Bernays has been published widely in national magazines and journals and is a long-time teacher of writing at Boston University, Boston College, Holy Cross, Harvard Extension, Nieman Foundation for Journalism at Harvard, and MFA Program at Lesley University.[3]
She is a founder of PEN/New England and a member of the Writer's Union. She serves as chairman of the board of Fine Arts Work Center in Provincetown and co-president of Truro Center for the Arts at Castle Hill.
Her father, Edward L. Bernays, was a nephew of Sigmund Freud and is known as "the father of Public Relations."[2] Bernays appeared in the Adam Curtis series The Century of the Self (2002) where she was critical of her father's shaky commitment to democracy and skill at manipulation.
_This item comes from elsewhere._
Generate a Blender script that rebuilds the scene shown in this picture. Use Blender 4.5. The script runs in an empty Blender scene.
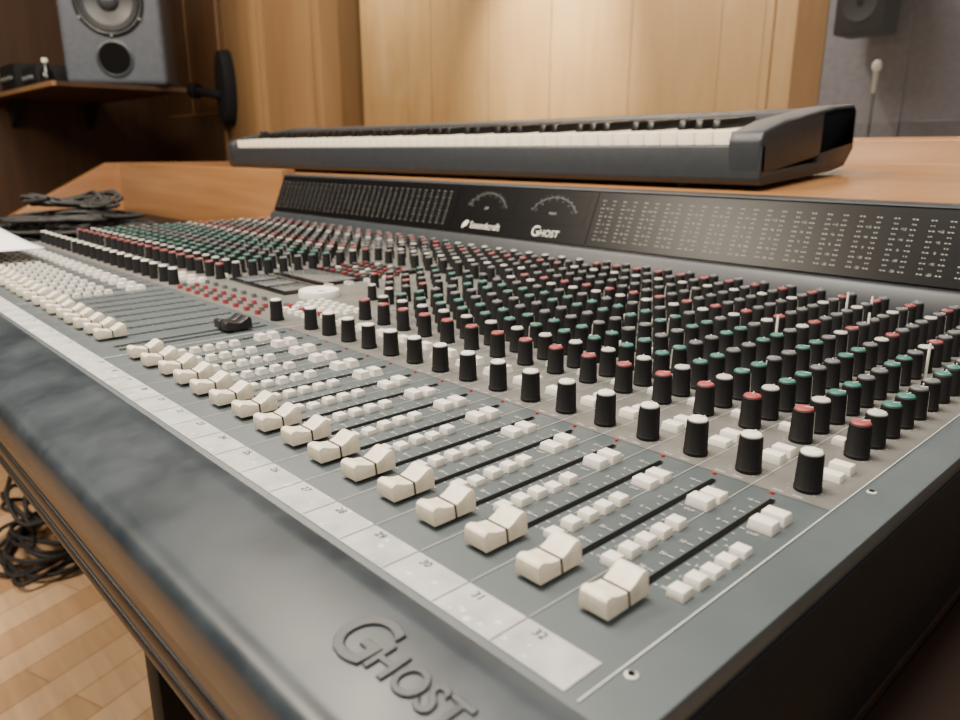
import bpy, bmesh, math, random
from mathutils import Matrix, Vector
random.seed(7)
SC = bpy.context.scene
COL = SC.collection
rad = math.radians

# ------------------------------------------------------------------ materials
def new_mat(name):
    m = bpy.data.materials.new(name); m.use_nodes = True
    nt = m.node_tree
    return m, nt, nt.nodes["Principled BSDF"]

def plastic(name, c, rough=0.4, metal=0.0, var=0.12, nscale=60.0, bump=0.0, spec=0.5, emis=None):
    m, nt, b = new_mat(name)
    tc = nt.nodes.new("ShaderNodeTexCoord")
    n = nt.nodes.new("ShaderNodeTexNoise"); n.inputs["Scale"].default_value = nscale
    n.inputs["Detail"].default_value = 4
    r = nt.nodes.new("ShaderNodeValToRGB")
    r.color_ramp.elements[0].position = 0.3; r.color_ramp.elements[1].position = 0.7
    r.color_ramp.elements[0].color = (c[0]*(1-var), c[1]*(1-var), c[2]*(1-var), 1)
    r.color_ramp.elements[1].color = (c[0]*(1+var), c[1]*(1+var), c[2]*(1+var), 1)
    nt.links.new(tc.outputs["Object"], n.inputs["Vector"])
    nt.links.new(n.outputs["Fac"], r.inputs["Fac"])
    nt.links.new(r.outputs["Color"], b.inputs["Base Color"])
    b.inputs["Roughness"].default_value = rough
    b.inputs["Metallic"].default_value = metal
    b.inputs["Specular IOR Level"].default_value = spec
    if bump:
        bp = nt.nodes.new("ShaderNodeBump"); bp.inputs["Strength"].default_value = bump
        bp.inputs["Distance"].default_value = 0.001
        nt.links.new(n.outputs["Fac"], bp.inputs["Height"]); nt.links.new(bp.outputs["Normal"], b.inputs["Normal"])
    return m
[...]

Her mother, Doris E. Fleischman, was a writer and feminist. Both her parents were nonpracticing, highly assimilated, wealthy German-American Jews.[4]
She was married to the biographer and editor Justin Kaplan until his death in 2014; they lived in Cambridge,[5] and Truro, Massachusetts, and had three daughters, Susanna Kaplan Donahue,[6] Hester Margaret Kaplan Stein,[7] and Polly Anne Kaplan Tigges;[8] and six grandchildren.[9]